Give back, exactly as written, the lines from the beginning of the listing through the one that contains "menu folder', 'papers')".

·····

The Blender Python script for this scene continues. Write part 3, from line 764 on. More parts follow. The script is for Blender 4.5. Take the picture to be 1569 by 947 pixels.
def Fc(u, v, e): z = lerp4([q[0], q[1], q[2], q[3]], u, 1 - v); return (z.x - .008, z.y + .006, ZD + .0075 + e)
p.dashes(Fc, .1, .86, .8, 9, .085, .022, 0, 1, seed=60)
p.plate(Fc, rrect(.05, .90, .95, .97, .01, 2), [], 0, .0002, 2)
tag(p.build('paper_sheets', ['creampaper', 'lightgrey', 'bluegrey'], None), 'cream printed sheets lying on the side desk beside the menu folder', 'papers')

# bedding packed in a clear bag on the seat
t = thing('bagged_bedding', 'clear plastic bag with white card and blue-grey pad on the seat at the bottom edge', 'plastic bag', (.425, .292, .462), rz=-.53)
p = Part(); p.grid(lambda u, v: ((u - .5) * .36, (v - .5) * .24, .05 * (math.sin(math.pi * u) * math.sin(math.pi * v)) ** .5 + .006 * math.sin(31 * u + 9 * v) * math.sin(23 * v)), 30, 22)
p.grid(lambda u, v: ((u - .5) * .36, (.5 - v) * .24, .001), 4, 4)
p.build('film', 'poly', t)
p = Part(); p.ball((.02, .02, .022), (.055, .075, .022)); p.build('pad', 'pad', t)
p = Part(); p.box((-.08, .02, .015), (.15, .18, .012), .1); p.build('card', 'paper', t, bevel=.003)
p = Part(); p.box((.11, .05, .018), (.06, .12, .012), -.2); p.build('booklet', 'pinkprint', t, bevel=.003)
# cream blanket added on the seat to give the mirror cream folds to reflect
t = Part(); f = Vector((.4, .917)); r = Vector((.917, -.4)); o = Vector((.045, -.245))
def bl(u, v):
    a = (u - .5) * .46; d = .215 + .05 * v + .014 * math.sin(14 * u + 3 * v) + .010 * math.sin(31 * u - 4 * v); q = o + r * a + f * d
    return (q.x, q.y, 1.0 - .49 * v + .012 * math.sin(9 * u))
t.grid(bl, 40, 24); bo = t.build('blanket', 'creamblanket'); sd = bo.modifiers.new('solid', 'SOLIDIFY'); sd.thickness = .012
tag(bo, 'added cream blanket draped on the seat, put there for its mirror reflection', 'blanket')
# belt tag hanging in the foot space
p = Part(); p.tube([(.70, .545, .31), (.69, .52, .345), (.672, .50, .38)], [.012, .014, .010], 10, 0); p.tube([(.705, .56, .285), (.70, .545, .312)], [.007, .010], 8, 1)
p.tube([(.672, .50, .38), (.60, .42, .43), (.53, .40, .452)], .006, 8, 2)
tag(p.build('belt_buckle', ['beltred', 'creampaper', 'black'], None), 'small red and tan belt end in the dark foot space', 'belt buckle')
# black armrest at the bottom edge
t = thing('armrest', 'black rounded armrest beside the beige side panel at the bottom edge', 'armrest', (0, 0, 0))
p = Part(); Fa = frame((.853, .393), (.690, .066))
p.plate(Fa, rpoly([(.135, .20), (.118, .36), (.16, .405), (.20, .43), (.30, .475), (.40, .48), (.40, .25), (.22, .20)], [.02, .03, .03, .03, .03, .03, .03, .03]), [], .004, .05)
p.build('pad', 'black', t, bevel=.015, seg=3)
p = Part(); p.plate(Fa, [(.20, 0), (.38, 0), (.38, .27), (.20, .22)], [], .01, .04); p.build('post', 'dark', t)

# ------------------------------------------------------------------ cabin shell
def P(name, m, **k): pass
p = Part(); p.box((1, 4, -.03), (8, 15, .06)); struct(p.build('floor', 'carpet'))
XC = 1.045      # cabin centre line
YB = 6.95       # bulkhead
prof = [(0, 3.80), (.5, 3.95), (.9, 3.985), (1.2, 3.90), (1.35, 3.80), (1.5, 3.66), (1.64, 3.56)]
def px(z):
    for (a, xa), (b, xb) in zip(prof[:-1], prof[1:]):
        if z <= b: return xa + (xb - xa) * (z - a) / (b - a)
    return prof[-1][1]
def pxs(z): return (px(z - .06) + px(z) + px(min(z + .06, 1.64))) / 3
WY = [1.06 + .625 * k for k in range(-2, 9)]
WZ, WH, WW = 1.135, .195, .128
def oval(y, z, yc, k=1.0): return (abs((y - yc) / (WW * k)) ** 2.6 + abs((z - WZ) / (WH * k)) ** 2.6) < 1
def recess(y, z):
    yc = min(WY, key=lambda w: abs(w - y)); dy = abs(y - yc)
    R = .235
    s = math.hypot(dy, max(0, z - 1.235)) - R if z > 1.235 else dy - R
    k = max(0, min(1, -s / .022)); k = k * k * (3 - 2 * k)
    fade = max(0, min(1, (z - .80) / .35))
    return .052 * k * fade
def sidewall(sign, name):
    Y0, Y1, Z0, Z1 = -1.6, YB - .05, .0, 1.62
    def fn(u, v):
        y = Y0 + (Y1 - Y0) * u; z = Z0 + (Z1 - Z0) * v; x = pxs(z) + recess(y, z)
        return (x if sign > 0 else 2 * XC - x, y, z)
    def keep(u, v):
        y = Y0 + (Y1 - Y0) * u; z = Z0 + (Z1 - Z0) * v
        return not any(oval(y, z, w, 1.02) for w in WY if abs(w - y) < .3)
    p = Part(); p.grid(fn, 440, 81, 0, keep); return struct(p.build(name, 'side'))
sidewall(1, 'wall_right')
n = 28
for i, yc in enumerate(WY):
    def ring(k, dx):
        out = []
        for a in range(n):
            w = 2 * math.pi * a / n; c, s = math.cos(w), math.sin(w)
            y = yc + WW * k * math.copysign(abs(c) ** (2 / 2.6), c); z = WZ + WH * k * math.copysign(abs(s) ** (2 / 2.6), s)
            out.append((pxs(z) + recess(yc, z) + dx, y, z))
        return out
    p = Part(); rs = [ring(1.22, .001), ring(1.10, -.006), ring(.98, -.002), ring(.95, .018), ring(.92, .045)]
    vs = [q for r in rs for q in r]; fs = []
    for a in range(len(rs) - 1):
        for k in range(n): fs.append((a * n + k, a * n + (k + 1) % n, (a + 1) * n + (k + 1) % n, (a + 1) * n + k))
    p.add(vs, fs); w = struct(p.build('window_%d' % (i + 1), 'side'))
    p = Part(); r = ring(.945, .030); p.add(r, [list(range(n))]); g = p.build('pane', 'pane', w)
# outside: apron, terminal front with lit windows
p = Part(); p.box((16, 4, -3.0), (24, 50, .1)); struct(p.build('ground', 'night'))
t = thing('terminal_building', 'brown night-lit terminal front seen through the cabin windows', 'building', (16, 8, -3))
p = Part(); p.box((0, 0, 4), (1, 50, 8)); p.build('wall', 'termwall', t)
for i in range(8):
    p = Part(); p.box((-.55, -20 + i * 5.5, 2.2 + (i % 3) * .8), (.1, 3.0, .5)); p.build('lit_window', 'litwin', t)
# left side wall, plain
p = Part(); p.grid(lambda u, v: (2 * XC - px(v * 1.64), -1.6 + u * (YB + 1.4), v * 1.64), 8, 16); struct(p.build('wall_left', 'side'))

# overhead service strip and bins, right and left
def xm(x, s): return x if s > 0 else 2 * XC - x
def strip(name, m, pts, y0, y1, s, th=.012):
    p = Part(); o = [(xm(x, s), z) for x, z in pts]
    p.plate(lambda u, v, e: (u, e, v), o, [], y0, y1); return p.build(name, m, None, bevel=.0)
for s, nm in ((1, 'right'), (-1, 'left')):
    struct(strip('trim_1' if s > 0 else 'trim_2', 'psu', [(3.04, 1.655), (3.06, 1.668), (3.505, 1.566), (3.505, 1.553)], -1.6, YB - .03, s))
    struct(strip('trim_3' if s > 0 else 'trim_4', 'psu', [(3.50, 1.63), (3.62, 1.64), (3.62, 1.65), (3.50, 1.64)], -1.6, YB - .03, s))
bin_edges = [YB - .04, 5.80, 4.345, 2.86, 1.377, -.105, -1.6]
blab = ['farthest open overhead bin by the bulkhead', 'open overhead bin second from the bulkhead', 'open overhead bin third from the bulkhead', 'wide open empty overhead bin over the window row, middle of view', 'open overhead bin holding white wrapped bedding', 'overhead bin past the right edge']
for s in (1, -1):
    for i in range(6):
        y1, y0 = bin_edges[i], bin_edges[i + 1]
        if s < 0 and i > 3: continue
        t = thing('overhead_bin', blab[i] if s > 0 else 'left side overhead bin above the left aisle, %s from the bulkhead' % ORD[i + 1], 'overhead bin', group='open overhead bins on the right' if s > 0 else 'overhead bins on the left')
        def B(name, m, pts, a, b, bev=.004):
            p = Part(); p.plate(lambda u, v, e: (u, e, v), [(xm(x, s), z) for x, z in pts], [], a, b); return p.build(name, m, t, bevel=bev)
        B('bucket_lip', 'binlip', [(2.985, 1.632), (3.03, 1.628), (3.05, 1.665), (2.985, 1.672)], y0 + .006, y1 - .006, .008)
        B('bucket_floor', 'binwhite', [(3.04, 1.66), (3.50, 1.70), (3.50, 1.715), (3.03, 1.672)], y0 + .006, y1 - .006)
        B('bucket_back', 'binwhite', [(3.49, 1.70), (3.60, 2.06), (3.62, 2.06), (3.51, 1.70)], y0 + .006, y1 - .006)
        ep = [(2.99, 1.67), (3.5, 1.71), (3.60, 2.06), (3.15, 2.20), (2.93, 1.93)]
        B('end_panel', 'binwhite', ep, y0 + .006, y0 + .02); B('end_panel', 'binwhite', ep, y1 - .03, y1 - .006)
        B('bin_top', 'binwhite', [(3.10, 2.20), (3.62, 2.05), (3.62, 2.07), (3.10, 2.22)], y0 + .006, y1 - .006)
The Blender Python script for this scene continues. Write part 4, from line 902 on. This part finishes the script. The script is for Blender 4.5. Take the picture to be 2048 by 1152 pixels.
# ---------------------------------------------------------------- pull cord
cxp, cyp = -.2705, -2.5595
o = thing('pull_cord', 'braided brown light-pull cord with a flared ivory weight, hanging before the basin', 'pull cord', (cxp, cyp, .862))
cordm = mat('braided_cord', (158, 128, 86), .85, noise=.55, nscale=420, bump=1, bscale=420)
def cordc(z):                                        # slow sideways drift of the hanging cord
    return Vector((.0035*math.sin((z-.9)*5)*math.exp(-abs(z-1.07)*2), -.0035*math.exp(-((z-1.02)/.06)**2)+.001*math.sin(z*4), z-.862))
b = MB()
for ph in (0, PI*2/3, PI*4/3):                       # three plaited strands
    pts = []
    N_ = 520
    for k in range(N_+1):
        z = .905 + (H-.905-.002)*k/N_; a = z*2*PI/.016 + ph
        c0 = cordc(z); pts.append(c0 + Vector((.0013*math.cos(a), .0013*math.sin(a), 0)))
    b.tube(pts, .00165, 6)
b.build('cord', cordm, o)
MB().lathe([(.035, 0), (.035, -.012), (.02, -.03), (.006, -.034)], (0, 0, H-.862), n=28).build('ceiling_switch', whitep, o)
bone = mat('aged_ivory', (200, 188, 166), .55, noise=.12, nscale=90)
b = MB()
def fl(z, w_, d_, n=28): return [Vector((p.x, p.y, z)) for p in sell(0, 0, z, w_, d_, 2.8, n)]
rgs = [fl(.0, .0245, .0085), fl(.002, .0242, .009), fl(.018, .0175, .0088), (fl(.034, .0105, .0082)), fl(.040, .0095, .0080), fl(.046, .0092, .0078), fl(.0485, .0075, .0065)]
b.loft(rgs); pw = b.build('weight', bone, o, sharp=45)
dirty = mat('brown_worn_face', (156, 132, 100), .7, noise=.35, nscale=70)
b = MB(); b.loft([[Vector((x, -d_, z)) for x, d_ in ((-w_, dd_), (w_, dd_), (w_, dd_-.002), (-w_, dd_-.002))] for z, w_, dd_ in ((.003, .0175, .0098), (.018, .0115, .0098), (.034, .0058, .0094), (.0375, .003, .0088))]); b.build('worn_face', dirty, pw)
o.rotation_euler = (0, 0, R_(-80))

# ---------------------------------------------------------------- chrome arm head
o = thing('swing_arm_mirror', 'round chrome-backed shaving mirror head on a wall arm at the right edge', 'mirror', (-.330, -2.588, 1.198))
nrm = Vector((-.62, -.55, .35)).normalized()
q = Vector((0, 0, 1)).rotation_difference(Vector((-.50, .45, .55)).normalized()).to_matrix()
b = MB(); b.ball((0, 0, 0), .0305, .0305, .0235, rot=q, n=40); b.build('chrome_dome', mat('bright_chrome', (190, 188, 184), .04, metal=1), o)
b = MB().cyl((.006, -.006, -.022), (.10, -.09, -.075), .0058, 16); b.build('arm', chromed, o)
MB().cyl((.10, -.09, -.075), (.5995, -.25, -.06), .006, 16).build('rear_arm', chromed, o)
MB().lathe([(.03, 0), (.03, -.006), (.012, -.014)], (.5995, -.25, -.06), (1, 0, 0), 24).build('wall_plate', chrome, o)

·····

Exercise output:
The Blender Python script for this scene continues. Write part 3, from line 764 on. More parts follow. The script is for Blender 4.5. Take the picture to be 1569 by 947 pixels.
def Fc(u, v, e): z = lerp4([q[0], q[1], q[2], q[3]], u, 1 - v); return (z.x - .008, z.y + .006, ZD + .0075 + e)
p.dashes(Fc, .1, .86, .8, 9, .085, .022, 0, 1, seed=60)
p.plate(Fc, rrect(.05, .90, .95, .97, .01, 2), [], 0, .0002, 2)
tag(p.build('paper_sheets', ['creampaper', 'lightgrey', 'bluegrey'], None), 'cream printed sheets lying on the side desk beside the menu folder', 'papers')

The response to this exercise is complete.